— BEGIN AVAILABLE DATA —
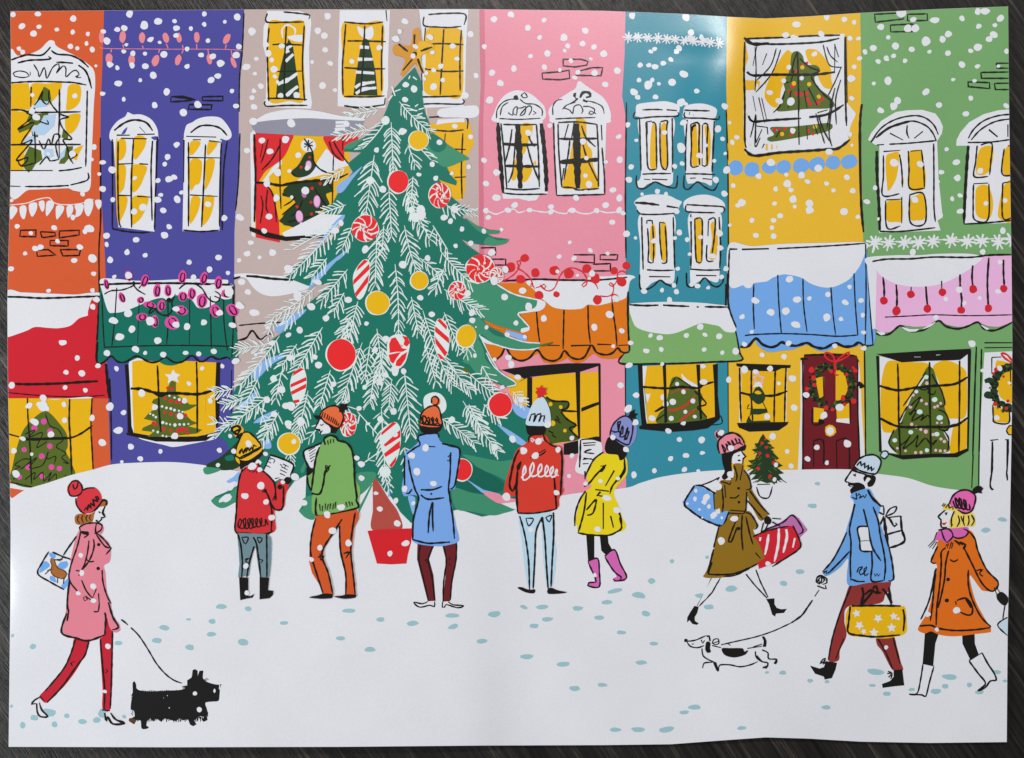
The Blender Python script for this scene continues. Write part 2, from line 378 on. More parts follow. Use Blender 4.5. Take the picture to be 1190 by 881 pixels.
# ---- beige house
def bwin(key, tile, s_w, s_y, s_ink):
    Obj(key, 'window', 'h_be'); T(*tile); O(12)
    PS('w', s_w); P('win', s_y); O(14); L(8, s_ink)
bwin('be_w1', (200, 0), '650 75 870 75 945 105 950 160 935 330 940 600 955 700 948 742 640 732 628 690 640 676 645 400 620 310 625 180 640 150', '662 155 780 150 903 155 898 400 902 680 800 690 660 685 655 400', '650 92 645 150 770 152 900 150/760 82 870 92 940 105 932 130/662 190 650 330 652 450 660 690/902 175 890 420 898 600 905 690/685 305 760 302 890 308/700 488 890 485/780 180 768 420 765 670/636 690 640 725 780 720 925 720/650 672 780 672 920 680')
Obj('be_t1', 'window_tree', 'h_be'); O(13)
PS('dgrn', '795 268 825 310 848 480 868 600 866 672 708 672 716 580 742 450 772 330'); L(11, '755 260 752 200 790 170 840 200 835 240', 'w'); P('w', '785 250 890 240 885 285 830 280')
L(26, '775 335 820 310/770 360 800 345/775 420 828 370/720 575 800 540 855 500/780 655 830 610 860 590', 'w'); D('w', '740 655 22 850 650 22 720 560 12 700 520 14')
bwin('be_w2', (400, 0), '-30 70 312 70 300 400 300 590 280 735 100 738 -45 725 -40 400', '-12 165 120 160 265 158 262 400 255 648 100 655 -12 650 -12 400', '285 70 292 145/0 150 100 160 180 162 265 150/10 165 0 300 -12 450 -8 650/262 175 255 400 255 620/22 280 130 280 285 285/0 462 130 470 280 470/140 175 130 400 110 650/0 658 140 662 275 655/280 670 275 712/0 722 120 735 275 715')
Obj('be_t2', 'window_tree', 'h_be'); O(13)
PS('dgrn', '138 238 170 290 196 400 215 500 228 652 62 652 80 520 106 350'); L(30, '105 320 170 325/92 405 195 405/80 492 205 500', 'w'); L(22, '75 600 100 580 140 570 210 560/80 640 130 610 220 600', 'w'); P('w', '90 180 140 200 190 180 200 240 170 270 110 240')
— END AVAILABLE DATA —
Repeat the full listing above exactly, with no pictures in the copy.

The Blender Python script for this scene continues. Write part 2, from line 378 on. More parts follow. Use Blender 4.5. Take the picture to be 1190 by 881 pixels.
# ---- beige house
def bwin(key, tile, s_w, s_y, s_ink):
    Obj(key, 'window', 'h_be'); T(*tile); O(12)
    PS('w', s_w); P('win', s_y); O(14); L(8, s_ink)
bwin('be_w1', (200, 0), '650 75 870 75 945 105 950 160 935 330 940 600 955 700 948 742 640 732 628 690 640 676 645 400 620 310 625 180 640 150', '662 155 780 150 903 155 898 400 902 680 800 690 660 685 655 400', '650 92 645 150 770 152 900 150/760 82 870 92 940 105 932 130/662 190 650 330 652 450 660 690/902 175 890 420 898 600 905 690/685 305 760 302 890 308/700 488 890 485/780 180 768 420 765 670/636 690 640 725 780 720 925 720/650 672 780 672 920 680')
Obj('be_t1', 'window_tree', 'h_be'); O(13)
PS('dgrn', '795 268 825 310 848 480 868 600 866 672 708 672 716 580 742 450 772 330'); L(11, '755 260 752 200 790 170 840 200 835 240', 'w'); P('w', '785 250 890 240 885 285 830 280')
L(26, '775 335 820 310/770 360 800 345/775 420 828 370/720 575 800 540 855 500/780 655 830 610 860 590', 'w'); D('w', '740 655 22 850 650 22 720 560 12 700 520 14')
bwin('be_w2', (400, 0), '-30 70 312 70 300 400 300 590 280 735 100 738 -45 725 -40 400', '-12 165 120 160 265 158 262 400 255 648 100 655 -12 650 -12 400', '285 70 292 145/0 150 100 160 180 162 265 150/10 165 0 300 -12 450 -8 650/262 175 255 400 255 620/22 280 130 280 285 285/0 462 130 470 280 470/140 175 130 400 110 650/0 658 140 662 275 655/280 670 275 712/0 722 120 735 275 715')
Obj('be_t2', 'window_tree', 'h_be'); O(13)
PS('dgrn', '138 238 170 290 196 400 215 500 228 652 62 652 80 520 106 350'); L(30, '105 320 170 325/92 405 195 405/80 492 205 500', 'w'); L(22, '75 600 100 580 140 570 210 560/80 640 130 610 220 600', 'w'); P('w', '90 180 140 200 190 180 200 240 170 270 110 240')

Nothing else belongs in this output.